Strip-searched girls can sue, court rules


Associated Press

CINCINNATI

A federal appeals panel ruled Friday that staffers at an Ohio vocational school can be sued by high-school nursing students who were strip-searched after a reported theft.

The three-judge panel of the 6th U.S. Circuit Court of Appeals rejected immunity for the school officials, standing by an earlier conclusion that the 2006 search was unconstitutional.

The U.S. Supreme Court sent the case back last year after ruling in a similar case that school officials violated an Arizona teen’s rights in a strip search for a prescription-strength drug, but that the officials weren’t financially liable.

The Cincinnati-based appeals court said officials of the Vern Riffe Career Technology Center in Piketon, in southern Ohio, should have known the search was unreasonable for reasons including lack of individual suspects and that the issue was missing money, not health or safety.

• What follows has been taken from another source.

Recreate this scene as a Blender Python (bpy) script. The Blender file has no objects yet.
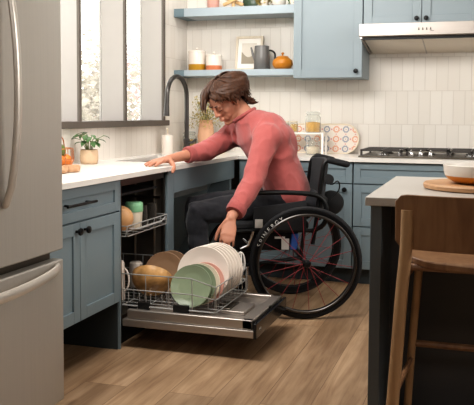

The court said it had rejected such wide-scale searches in 2005 in a case where a school strip-searched some 25 students because of missing prom money.

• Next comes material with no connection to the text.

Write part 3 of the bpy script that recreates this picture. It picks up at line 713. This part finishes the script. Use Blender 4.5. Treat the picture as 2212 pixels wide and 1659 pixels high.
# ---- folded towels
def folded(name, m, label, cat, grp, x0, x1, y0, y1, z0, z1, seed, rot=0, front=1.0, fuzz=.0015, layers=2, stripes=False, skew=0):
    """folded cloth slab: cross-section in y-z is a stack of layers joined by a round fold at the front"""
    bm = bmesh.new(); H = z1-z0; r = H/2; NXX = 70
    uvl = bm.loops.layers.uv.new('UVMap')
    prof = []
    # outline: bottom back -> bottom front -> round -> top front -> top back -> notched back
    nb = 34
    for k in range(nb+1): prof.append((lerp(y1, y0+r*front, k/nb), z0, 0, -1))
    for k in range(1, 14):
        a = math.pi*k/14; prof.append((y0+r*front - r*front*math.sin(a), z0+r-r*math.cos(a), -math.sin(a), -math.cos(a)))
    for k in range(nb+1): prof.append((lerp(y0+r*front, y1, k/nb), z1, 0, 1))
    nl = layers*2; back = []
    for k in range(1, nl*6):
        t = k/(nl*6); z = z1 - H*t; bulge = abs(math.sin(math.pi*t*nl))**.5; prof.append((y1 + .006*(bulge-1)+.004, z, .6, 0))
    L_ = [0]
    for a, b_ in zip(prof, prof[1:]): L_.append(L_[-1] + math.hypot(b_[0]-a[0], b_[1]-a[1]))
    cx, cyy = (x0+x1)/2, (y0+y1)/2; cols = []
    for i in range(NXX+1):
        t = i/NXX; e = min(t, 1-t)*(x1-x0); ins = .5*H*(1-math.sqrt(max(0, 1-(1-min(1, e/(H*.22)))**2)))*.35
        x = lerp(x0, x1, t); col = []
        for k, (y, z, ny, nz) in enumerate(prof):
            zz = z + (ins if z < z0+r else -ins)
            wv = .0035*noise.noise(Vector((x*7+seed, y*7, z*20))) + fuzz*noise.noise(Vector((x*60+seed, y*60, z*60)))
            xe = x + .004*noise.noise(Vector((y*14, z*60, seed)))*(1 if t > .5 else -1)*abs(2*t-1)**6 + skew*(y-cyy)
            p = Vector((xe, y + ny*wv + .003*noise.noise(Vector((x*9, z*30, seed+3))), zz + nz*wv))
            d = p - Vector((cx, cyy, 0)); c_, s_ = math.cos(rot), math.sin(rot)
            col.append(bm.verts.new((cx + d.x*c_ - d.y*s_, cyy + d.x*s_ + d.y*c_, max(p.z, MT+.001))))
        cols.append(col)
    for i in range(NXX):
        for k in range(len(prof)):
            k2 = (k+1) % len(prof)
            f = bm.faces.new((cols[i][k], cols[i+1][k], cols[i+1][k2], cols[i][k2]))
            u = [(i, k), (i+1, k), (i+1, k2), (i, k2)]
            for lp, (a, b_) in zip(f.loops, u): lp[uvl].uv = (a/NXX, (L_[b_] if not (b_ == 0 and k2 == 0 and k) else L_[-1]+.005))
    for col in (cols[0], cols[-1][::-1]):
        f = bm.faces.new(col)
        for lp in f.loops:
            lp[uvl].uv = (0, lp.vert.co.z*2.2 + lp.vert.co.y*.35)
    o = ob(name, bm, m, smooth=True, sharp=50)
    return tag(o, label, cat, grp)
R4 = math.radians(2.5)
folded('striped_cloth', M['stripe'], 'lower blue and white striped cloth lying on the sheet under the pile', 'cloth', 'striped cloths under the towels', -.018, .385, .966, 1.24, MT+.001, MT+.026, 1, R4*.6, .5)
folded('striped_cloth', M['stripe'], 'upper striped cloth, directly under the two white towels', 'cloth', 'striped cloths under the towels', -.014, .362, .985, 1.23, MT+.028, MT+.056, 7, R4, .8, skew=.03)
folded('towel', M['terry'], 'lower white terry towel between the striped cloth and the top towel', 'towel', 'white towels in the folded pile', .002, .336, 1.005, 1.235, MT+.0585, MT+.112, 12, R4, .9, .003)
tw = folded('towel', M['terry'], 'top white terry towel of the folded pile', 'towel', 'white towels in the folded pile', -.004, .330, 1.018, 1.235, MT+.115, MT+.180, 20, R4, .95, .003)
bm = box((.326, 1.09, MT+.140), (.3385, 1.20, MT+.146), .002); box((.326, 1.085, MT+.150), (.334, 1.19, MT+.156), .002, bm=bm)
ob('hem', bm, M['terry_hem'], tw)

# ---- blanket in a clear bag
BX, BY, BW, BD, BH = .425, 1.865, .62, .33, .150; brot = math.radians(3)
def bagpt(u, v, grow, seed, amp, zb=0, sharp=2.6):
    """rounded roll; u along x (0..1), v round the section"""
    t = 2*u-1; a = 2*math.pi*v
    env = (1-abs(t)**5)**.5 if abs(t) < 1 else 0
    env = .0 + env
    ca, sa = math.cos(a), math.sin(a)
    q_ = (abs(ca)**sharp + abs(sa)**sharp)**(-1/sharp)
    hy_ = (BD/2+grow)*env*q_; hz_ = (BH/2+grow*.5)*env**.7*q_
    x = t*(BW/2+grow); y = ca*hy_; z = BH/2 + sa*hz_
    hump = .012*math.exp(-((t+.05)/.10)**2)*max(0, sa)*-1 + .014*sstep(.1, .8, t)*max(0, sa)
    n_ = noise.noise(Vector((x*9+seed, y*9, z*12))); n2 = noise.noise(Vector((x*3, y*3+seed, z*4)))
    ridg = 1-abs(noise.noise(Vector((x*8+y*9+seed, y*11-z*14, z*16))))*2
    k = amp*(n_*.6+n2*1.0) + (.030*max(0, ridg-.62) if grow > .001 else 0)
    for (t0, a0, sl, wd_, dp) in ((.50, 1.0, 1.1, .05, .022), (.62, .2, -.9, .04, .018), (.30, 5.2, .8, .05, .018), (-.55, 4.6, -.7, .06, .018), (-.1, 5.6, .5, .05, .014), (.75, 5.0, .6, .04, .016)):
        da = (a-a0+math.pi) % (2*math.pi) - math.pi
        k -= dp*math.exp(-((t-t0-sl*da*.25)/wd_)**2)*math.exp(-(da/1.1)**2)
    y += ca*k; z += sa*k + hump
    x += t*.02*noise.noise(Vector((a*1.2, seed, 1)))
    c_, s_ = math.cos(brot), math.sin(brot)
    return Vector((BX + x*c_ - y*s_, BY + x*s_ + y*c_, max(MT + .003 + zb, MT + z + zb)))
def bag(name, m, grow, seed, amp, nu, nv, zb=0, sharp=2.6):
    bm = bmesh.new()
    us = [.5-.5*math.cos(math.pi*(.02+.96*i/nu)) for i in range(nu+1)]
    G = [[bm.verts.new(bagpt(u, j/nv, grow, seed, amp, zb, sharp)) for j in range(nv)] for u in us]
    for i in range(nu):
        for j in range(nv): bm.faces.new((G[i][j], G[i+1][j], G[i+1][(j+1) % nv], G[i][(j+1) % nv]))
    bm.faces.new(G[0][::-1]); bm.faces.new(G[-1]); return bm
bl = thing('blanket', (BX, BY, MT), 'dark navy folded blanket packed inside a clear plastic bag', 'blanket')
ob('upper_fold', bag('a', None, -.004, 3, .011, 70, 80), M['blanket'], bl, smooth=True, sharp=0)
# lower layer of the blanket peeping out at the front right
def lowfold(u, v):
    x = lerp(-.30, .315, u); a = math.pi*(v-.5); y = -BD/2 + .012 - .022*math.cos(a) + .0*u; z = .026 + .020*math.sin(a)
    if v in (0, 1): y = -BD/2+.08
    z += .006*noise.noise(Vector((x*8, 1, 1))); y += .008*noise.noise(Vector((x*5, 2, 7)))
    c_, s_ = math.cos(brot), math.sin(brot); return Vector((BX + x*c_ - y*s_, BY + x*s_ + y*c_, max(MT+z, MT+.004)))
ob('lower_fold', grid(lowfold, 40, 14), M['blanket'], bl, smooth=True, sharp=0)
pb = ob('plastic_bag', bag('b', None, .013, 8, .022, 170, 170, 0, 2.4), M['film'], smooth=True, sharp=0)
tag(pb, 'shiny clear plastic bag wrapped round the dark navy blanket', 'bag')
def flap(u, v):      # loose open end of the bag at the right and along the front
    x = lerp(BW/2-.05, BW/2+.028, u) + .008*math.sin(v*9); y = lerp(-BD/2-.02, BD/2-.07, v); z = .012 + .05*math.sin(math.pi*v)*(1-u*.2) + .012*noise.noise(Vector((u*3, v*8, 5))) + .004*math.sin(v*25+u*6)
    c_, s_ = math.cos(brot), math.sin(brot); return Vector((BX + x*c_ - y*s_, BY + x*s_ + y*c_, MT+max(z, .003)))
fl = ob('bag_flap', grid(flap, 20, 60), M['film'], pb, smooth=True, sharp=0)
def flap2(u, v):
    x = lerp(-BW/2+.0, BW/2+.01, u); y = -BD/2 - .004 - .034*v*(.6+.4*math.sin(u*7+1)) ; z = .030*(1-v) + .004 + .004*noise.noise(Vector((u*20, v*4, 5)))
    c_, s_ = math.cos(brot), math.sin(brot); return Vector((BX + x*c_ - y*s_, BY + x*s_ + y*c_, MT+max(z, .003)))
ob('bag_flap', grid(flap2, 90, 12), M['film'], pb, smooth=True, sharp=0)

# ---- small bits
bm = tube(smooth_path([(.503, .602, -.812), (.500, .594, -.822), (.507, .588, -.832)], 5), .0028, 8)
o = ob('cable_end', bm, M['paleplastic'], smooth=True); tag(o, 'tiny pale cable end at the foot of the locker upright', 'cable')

“Our circuit’s clearly established law on this issue put the school and its employees on notice that this search was unconstitutional,” wrote Judge Boyce F. Martin.

The case involves 11 Piketon students who are seeking hundreds of thousands of dollars each in damages for rights violations and emotional distress.

After $60, a credit card and gift cards were reported missing, school officials had students in a nursing class empty purses and searched their lockers, according to court records.

Then, a female instructor called students one by one into a bathroom, where each was told to unhook and shake her bra and drop her pants halfway, the court records say.

The records show that the defendants said the searches weren’t done in front of other students, the students weren’t touched, and they weren’t required to remove their underwear.